Smiling I said, “No, that’s how people live in America.”

The light changed at the intersection, smiling, I said, “Goodbye,” and our all too brief encounter was over.

Matt and I left to meet some of Matt’s American friends downtown, but the image of the young woman’s surprise, and her motivation in asking those questions, gave me pause. I knew there was a greater reality behind her questioning smiling eyes.  She wanted more, much more, and the desire and wish for a better life had over the years become a dream.

Shanghai is a huge world-class city, with a population of over twenty-three million people. In 2010, Shanghai held a world Expo, whose theme was officially, Better City, Better Life, representing the common wish of us all.  The Expo attempted to show Shanghai, as an example of harmonious, sustainable urban living. Of the millions who visited the Expo, the vast majority being Chinese nationals, came to see some of what the world has to offer, a dream for many, a dream of a better future, a future leading to China’s version of the “American Dream.”


2 thoughts on “Happy, Happy Shanghai

  1. So glad I found your fascinating blog.

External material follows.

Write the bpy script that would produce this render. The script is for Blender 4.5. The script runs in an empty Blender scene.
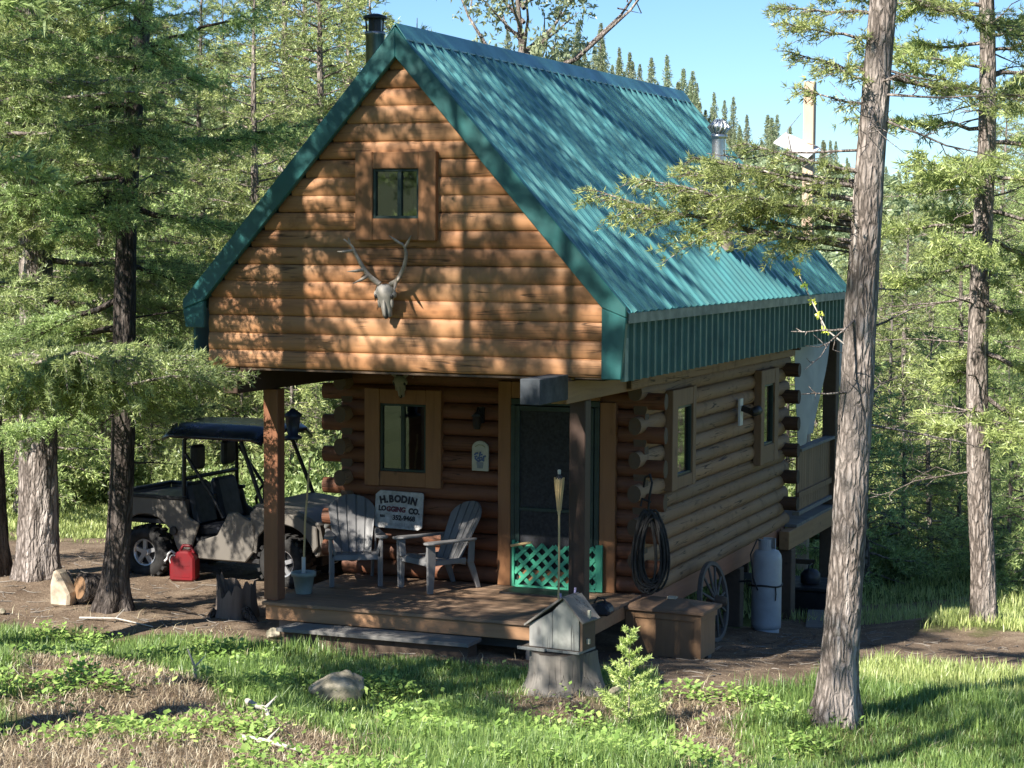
import bpy, bmesh, math, random
import numpy as np
from mathutils import Vector, Matrix, Euler

R = math.radians
scene = bpy.context.scene
COL = scene.collection
random.seed(7)
rng = np.random.default_rng(7)

# ------------------------------------------------------------------ helpers
def tag(o, label=None, cat=None, group=None, kind=None):
    if label: o['label'] = label
    if cat: o['category'] = cat
    if group: o['group'] = group
    if kind: o['kind'] = kind
    return o

def thing(name, label, cat, loc=(0, 0, 0), rz=0.0, group=None):
    o = bpy.data.objects.new(name, None)
    o.empty_display_size = .2
    COL.objects.link(o)
    o.location = loc
    o.rotation_euler = (0, 0, rz)
    return tag(o, label, cat, group)

def link_mesh(name, me, m=None, parent=None, loc=None):
    o = bpy.data.objects.new(name, me)
    COL.objects.link(o)
    if m: me.materials.append(m)
    if parent: o.parent = parent
    if loc is not None: o.location = loc
    return o

def tri_mesh(name, V, T):
    me = bpy.data.meshes.new(name)
    V = np.asarray(V, np.float32); T = np.asarray(T, np.int32)
    me.vertices.add(len(V)); me.vertices.foreach_set('co', V.ravel())
    me.loops.add(T.size); me.loops.foreach_set('vertex_index', T.ravel())
    me.polygons.add(len(T)); me.polygons.foreach_set('loop_start', np.arange(0, T.size, 3, dtype=np.int32))
    me.update(calc_edges=True)
    return me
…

I love travel and now that my three sons are out of the house, I’ve considered teaching English in China, Vietnam or anywhere fascinating. You make China sound as westernized as Paris, etc., which surprises me, due to their government. Thanks so much for your story about life there.

  2. As the author of this article, I may need to revise it slightly to reflect that Shanghai’s life is quite different from Paris. For one thing the general population is much less affluent by western standards, and also the cultural differences are striking. It’s the appearance of an oriental Paris that creates a sense of contrast that makes Shanghai so appealing. Shanghai to be certain, has it’s own blend of east west ambiance that makes it unique.